Un atto intermedio fa da controcampo all’interno domestico riempito di verbosa interiorità da Bérénice e rilancia un fuoricampo di facciata dove il maschile intrattiene una pantomima muta, apparecchia un repertorio gestuale rarefatto e di gran classe. Il maschile vive, o, meglio, mima la vita e le sue abitudini sociali. Una sigaretta, una mela, una telefonata. Il pallone. Una schermaglia di cristallo tra Antioco e Tito, presto travolta da un senato maschio, vigoroso e seminudo, fasciato e fascista, pronto a crocifiggere quel che sembra rimanere della principessa ripudiata, un drappo lacero.
Per quanto immensa l’attrice che la incarna, questa Bérénice sembra farsi sempre più piccola, forse proprio nel mancato confronto con gli altri corpi. È questo lo scopo dell’operazione? Come commenta Castellucci stesso, il linguaggio non può che essere un vapore o una nebbia sopra l’abisso di solitudine dell’essere.
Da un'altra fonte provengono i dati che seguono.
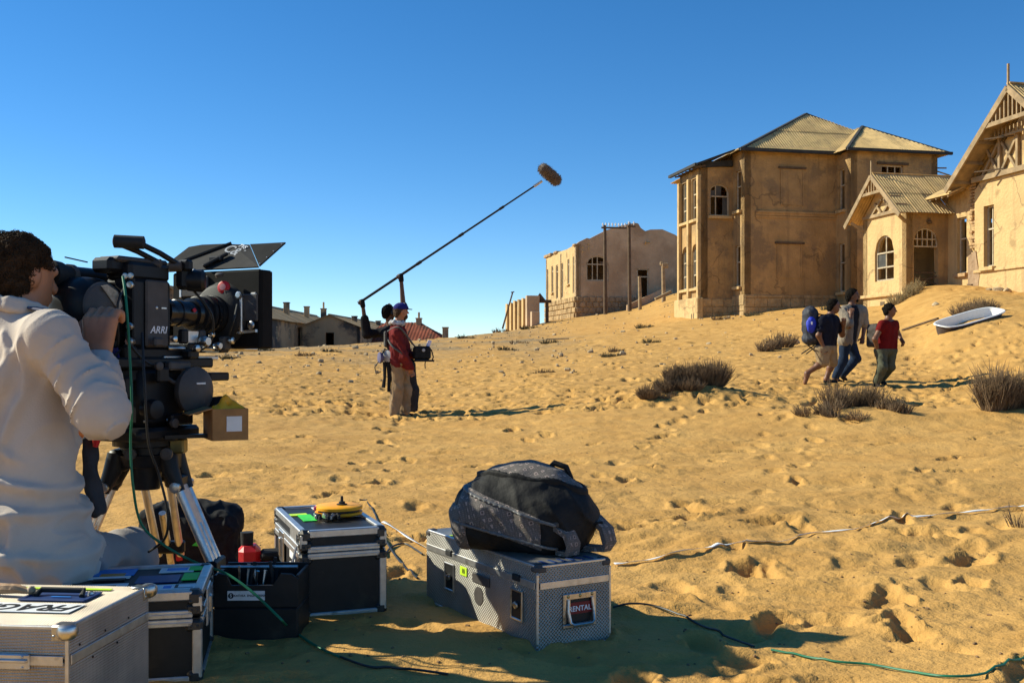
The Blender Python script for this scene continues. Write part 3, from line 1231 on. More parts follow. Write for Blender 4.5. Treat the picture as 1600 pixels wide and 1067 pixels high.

Nel finale un inaspettato florilegio rossastro, un crepuscolo floreale infuocato irrompe nel fondale. Si tratta di una macchina scenica che accompagna Bérénice verso l’esilio dall’amore: il grande bouquet appassisce come, letteralmente, sfiorisce la promessa di felicità di Bérénice, come va a sfiorire, per la tradizione letteraria, la bellezza di una donna non amata. Sfiorisce anche la parola, in un misto di sgomento e possibilità, l’impeto affabulatorio che sembrava autogenerarsi e nutrirsi di un’inerzia infinita rallenta fino a diventare balbuzie ed afasia. Bérénice, anche nel copione, ridiventa Isabelle e si sottrae rabbiosamente allo sguardo. L’immanenza della tragedia si fa, come vuole il regista, impossibile, e la storicizzazione occidentale e cristiana del racconto si raggomitola e si ritrae, senza più niente da dire, senza più amore da dare.